The Cultural Logic of “Sinophone Literature”

By / 01-15-2019 /

Social Sciences in China Review

No.4, 2018

 

The Cultural Logic of “Sinophone Literature” (Abstract)

 

Zhang Chonggang

 

 

The topic of Sinophone literature has drawn widespread attention and controversy in recent years. In her discourse Shu-mei Shih attempts to study Chinese culture by introducing Western postcolonial theory, but a great deviation arises in her interpretation of historical essence of Sinophone, which fundamentally undermines the very ground of her argumentation. David Der-wei Wangs view of sanmin (三民,post-Chinese-emigrants, post-Chinese-loyalists and post-overseas Chinese-offsprings) and his ideas about Sinophone literature touch upon Chinese-ness and the orthodoxy of Chinese literature from an overseas perspective.
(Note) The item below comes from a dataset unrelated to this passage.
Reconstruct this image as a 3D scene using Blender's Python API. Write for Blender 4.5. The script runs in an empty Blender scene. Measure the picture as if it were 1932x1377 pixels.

These new perspectives, from Shihs borrowing of post-colonial, anti-centrist and anti-hegemony concepts, to Wangs post thinking and his Foucaultian criticism on discourse power, while diluting theoretical paranoia, has opened up a new dialogue space with Chinese studies and triggered multi-dimensional reflections as well. The key issue is how to understand the dialectical relationship between China and overseas, between overseas Chinese and the world, and between history and culture. The deepening of Chinese poetics is related to the continuous expansion of historical research horizons and cultural cognition. Discrete poetics and third world poetics and the related research have deepened the study of Chinese literature and culture at the historical epistemology level.